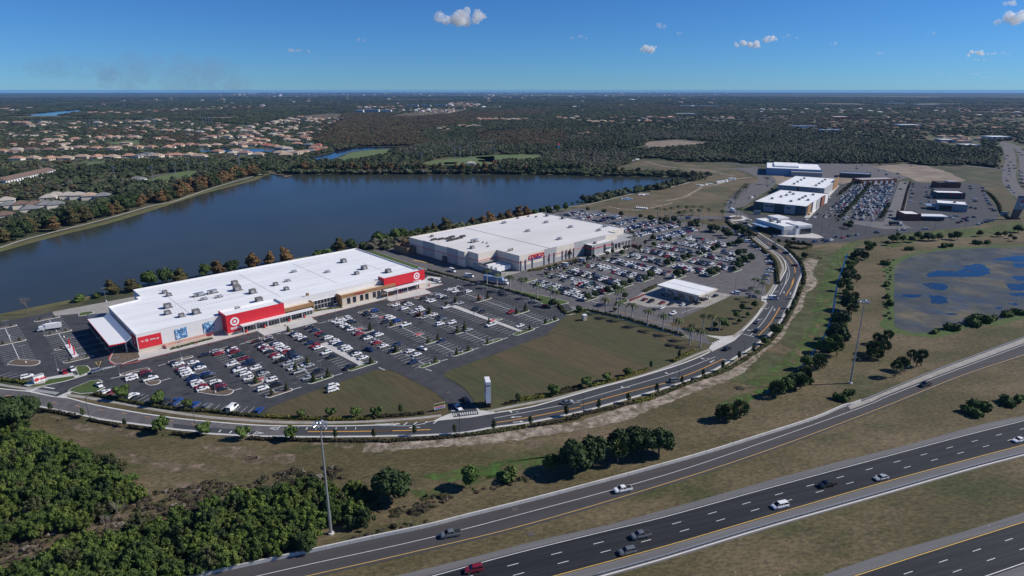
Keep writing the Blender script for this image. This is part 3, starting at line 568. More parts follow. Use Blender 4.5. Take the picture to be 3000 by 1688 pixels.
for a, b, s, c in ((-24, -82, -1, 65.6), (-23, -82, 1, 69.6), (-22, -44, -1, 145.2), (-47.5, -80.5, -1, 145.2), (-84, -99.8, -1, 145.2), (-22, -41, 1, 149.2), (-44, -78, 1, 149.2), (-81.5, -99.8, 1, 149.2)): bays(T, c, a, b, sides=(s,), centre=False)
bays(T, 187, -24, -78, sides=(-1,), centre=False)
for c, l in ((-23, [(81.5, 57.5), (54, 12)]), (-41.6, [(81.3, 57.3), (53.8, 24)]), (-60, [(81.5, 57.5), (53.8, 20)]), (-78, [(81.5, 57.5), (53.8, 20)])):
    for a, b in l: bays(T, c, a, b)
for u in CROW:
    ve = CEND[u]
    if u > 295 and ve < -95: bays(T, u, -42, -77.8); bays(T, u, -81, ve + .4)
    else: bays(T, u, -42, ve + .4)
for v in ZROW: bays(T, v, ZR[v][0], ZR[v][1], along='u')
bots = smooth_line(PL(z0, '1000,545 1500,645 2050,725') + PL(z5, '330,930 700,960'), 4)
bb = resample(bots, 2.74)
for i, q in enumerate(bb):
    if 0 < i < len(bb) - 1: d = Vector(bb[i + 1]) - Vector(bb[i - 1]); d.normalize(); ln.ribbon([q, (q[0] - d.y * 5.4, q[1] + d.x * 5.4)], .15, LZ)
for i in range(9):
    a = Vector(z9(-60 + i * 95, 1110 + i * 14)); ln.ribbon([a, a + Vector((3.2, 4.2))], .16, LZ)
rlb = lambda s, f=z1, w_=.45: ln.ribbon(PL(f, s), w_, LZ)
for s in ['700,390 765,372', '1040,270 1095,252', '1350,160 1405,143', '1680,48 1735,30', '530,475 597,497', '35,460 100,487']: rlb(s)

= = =

**STATED PROBLEM**
Set the data above down again exactly as given, with no pictures.

**WRITTEN SOLUTION**
Keep writing the Blender script for this image. This is part 3, starting at line 568. More parts follow. Use Blender 4.5. Take the picture to be 3000 by 1688 pixels.
for a, b, s, c in ((-24, -82, -1, 65.6), (-23, -82, 1, 69.6), (-22, -44, -1, 145.2), (-47.5, -80.5, -1, 145.2), (-84, -99.8, -1, 145.2), (-22, -41, 1, 149.2), (-44, -78, 1, 149.2), (-81.5, -99.8, 1, 149.2)): bays(T, c, a, b, sides=(s,), centre=False)
bays(T, 187, -24, -78, sides=(-1,), centre=False)
for c, l in ((-23, [(81.5, 57.5), (54, 12)]), (-41.6, [(81.3, 57.3), (53.8, 24)]), (-60, [(81.5, 57.5), (53.8, 20)]), (-78, [(81.5, 57.5), (53.8, 20)])):
    for a, b in l: bays(T, c, a, b)
for u in CROW:
    ve = CEND[u]
    if u > 295 and ve < -95: bays(T, u, -42, -77.8); bays(T, u, -81, ve + .4)
    else: bays(T, u, -42, ve + .4)
for v in ZROW: bays(T, v, ZR[v][0], ZR[v][1], along='u')
bots = smooth_line(PL(z0, '1000,545 1500,645 2050,725') + PL(z5, '330,930 700,960'), 4)
bb = resample(bots, 2.74)
for i, q in enumerate(bb):
    if 0 < i < len(bb) - 1: d = Vector(bb[i + 1]) - Vector(bb[i - 1]); d.normalize(); ln.ribbon([q, (q[0] - d.y * 5.4, q[1] + d.x * 5.4)], .15, LZ)
for i in range(9):
    a = Vector(z9(-60 + i * 95, 1110 + i * 14)); ln.ribbon([a, a + Vector((3.2, 4.2))], .16, LZ)
rlb = lambda s, f=z1, w_=.45: ln.ribbon(PL(f, s), w_, LZ)
for s in ['700,390 765,372', '1040,270 1095,252', '1350,160 1405,143', '1680,48 1735,30', '530,475 597,497', '35,460 100,487']: rlb(s)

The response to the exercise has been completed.